- **GOAL**
Give the material once more, word for word, without any images.
======== MATERIALS PROVIDED
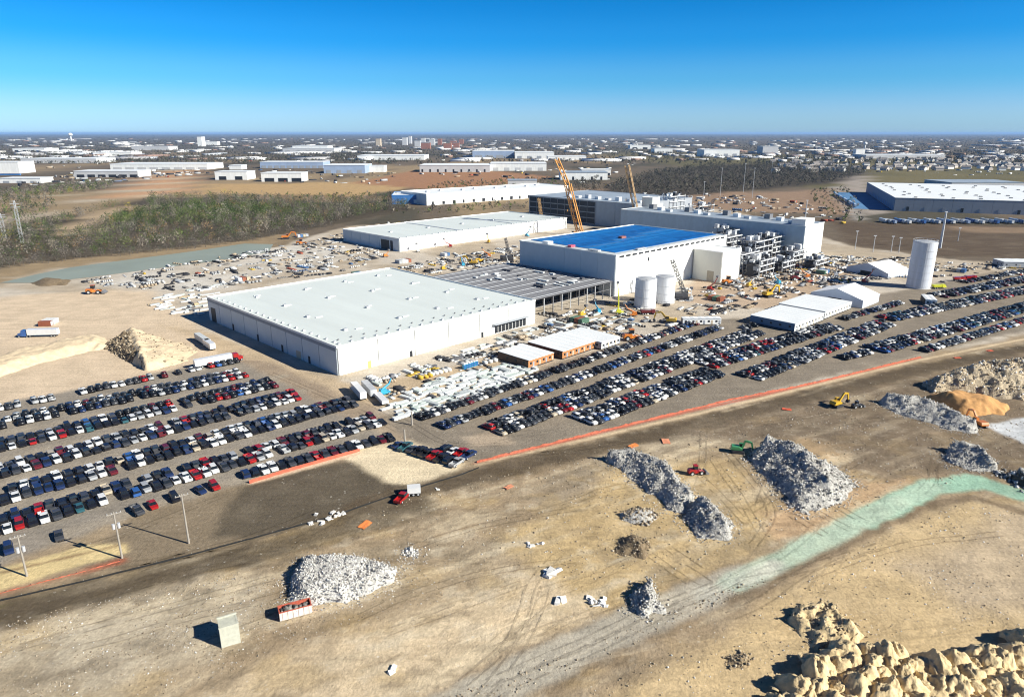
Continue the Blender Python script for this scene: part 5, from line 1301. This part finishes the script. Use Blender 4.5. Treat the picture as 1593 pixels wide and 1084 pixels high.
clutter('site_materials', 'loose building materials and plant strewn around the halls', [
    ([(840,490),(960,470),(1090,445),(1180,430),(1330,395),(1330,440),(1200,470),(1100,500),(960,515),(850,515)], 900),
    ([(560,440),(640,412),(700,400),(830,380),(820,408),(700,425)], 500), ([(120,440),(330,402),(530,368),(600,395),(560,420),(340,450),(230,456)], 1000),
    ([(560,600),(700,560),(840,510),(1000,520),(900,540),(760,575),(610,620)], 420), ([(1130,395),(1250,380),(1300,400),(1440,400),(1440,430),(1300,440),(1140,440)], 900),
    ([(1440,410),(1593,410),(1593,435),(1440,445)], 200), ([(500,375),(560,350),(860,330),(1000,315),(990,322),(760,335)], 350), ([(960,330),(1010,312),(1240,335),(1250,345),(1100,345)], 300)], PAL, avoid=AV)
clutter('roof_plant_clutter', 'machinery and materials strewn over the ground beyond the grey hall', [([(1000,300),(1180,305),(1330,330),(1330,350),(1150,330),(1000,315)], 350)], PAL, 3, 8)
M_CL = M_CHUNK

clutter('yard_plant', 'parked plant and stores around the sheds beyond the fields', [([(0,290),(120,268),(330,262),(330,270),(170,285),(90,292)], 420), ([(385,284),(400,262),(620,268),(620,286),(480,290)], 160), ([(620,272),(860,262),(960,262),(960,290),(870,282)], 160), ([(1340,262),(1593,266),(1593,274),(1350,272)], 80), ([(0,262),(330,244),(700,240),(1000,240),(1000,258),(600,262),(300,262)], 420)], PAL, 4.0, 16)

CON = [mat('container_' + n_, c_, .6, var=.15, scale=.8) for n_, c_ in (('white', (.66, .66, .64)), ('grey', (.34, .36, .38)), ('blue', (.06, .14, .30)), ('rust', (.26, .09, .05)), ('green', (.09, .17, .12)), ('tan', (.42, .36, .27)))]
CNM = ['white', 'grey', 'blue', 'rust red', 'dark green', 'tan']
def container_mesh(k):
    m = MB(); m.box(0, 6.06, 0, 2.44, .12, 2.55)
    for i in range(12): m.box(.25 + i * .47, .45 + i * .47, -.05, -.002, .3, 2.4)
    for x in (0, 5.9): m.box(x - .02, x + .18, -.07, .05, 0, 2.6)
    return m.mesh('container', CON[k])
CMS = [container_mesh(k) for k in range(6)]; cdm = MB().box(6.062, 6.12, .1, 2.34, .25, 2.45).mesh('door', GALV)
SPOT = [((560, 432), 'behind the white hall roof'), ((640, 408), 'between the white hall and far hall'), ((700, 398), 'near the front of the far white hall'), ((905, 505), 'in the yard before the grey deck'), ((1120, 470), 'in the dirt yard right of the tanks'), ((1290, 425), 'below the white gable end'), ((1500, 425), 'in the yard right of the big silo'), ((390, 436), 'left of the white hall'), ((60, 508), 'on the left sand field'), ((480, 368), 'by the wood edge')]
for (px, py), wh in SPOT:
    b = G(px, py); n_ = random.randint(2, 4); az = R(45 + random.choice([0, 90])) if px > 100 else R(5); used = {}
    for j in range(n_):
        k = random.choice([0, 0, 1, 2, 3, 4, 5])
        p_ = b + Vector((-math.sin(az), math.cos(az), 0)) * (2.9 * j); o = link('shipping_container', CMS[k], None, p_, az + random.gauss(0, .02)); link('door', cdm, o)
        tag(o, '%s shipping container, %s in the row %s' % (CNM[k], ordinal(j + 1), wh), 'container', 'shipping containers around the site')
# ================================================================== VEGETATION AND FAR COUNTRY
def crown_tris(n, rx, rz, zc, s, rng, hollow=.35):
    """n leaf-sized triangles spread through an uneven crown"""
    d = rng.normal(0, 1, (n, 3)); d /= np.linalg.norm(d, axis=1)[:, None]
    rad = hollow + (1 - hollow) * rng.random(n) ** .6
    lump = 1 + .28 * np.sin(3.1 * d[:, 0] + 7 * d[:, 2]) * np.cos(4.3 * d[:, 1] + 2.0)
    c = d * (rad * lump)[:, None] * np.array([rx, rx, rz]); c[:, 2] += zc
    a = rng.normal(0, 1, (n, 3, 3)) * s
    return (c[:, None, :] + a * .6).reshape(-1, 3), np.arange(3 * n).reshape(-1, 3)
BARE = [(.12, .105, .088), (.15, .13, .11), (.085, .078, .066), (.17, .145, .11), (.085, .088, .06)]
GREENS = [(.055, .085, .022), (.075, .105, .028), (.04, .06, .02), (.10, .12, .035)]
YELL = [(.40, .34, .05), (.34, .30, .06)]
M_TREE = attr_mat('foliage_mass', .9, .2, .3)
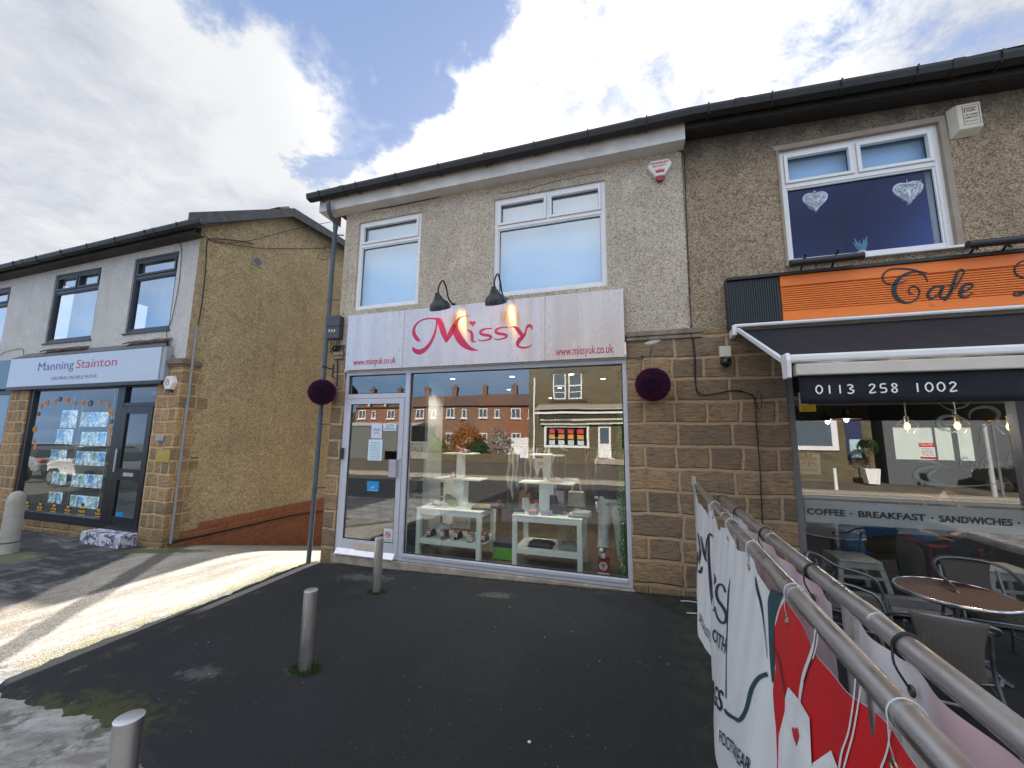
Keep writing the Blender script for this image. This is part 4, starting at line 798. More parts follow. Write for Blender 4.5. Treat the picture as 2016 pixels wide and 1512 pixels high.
================
- **THE REPLY**
Continue the Blender Python script for this scene: part 5, from line 1301. This part finishes the script. Use Blender 4.5. Treat the picture as 1593 pixels wide and 1084 pixels high.
clutter('site_materials', 'loose building materials and plant strewn around the halls', [
    ([(840,490),(960,470),(1090,445),(1180,430),(1330,395),(1330,440),(1200,470),(1100,500),(960,515),(850,515)], 900),
    ([(560,440),(640,412),(700,400),(830,380),(820,408),(700,425)], 500), ([(120,440),(330,402),(530,368),(600,395),(560,420),(340,450),(230,456)], 1000),
    ([(560,600),(700,560),(840,510),(1000,520),(900,540),(760,575),(610,620)], 420), ([(1130,395),(1250,380),(1300,400),(1440,400),(1440,430),(1300,440),(1140,440)], 900),
    ([(1440,410),(1593,410),(1593,435),(1440,445)], 200), ([(500,375),(560,350),(860,330),(1000,315),(990,322),(760,335)], 350), ([(960,330),(1010,312),(1240,335),(1250,345),(1100,345)], 300)], PAL, avoid=AV)
clutter('roof_plant_clutter', 'machinery and materials strewn over the ground beyond the grey hall', [([(1000,300),(1180,305),(1330,330),(1330,350),(1150,330),(1000,315)], 350)], PAL, 3, 8)
M_CL = M_CHUNK

clutter('yard_plant', 'parked plant and stores around the sheds beyond the fields', [([(0,290),(120,268),(330,262),(330,270),(170,285),(90,292)], 420), ([(385,284),(400,262),(620,268),(620,286),(480,290)], 160), ([(620,272),(860,262),(960,262),(960,290),(870,282)], 160), ([(1340,262),(1593,266),(1593,274),(1350,272)], 80), ([(0,262),(330,244),(700,240),(1000,240),(1000,258),(600,262),(300,262)], 420)], PAL, 4.0, 16)

CON = [mat('container_' + n_, c_, .6, var=.15, scale=.8) for n_, c_ in (('white', (.66, .66, .64)), ('grey', (.34, .36, .38)), ('blue', (.06, .14, .30)), ('rust', (.26, .09, .05)), ('green', (.09, .17, .12)), ('tan', (.42, .36, .27)))]
CNM = ['white', 'grey', 'blue', 'rust red', 'dark green', 'tan']
def container_mesh(k):
    m = MB(); m.box(0, 6.06, 0, 2.44, .12, 2.55)
    for i in range(12): m.box(.25 + i * .47, .45 + i * .47, -.05, -.002, .3, 2.4)
    for x in (0, 5.9): m.box(x - .02, x + .18, -.07, .05, 0, 2.6)
    return m.mesh('container', CON[k])
CMS = [container_mesh(k) for k in range(6)]; cdm = MB().box(6.062, 6.12, .1, 2.34, .25, 2.45).mesh('door', GALV)
SPOT = [((560, 432), 'behind the white hall roof'), ((640, 408), 'between the white hall and far hall'), ((700, 398), 'near the front of the far white hall'), ((905, 505), 'in the yard before the grey deck'), ((1120, 470), 'in the dirt yard right of the tanks'), ((1290, 425), 'below the white gable end'), ((1500, 425), 'in the yard right of the big silo'), ((390, 436), 'left of the white hall'), ((60, 508), 'on the left sand field'), ((480, 368), 'by the wood edge')]
for (px, py), wh in SPOT:
    b = G(px, py); n_ = random.randint(2, 4); az = R(45 + random.choice([0, 90])) if px > 100 else R(5); used = {}
    for j in range(n_):
        k = random.choice([0, 0, 1, 2, 3, 4, 5])
        p_ = b + Vector((-math.sin(az), math.cos(az), 0)) * (2.9 * j); o = link('shipping_container', CMS[k], None, p_, az + random.gauss(0, .02)); link('door', cdm, o)
        tag(o, '%s shipping container, %s in the row %s' % (CNM[k], ordinal(j + 1), wh), 'container', 'shipping containers around the site')
# ================================================================== VEGETATION AND FAR COUNTRY
def crown_tris(n, rx, rz, zc, s, rng, hollow=.35):
    """n leaf-sized triangles spread through an uneven crown"""
    d = rng.normal(0, 1, (n, 3)); d /= np.linalg.norm(d, axis=1)[:, None]
    rad = hollow + (1 - hollow) * rng.random(n) ** .6
    lump = 1 + .28 * np.sin(3.1 * d[:, 0] + 7 * d[:, 2]) * np.cos(4.3 * d[:, 1] + 2.0)
    c = d * (rad * lump)[:, None] * np.array([rx, rx, rz]); c[:, 2] += zc
    a = rng.normal(0, 1, (n, 3, 3)) * s
    return (c[:, None, :] + a * .6).reshape(-1, 3), np.arange(3 * n).reshape(-1, 3)
BARE = [(.12, .105, .088), (.15, .13, .11), (.085, .078, .066), (.17, .145, .11), (.085, .088, .06)]
GREENS = [(.055, .085, .022), (.075, .105, .028), (.04, .06, .02), (.10, .12, .035)]
YELL = [(.40, .34, .05), (.34, .30, .06)]
M_TREE = attr_mat('foliage_mass', .9, .2, .3)
Keep writing the Blender script for this image. This is part 4, starting at line 798. More parts follow. Write for Blender 4.5. Treat the picture as 2016 pixels wide and 1512 pixels high.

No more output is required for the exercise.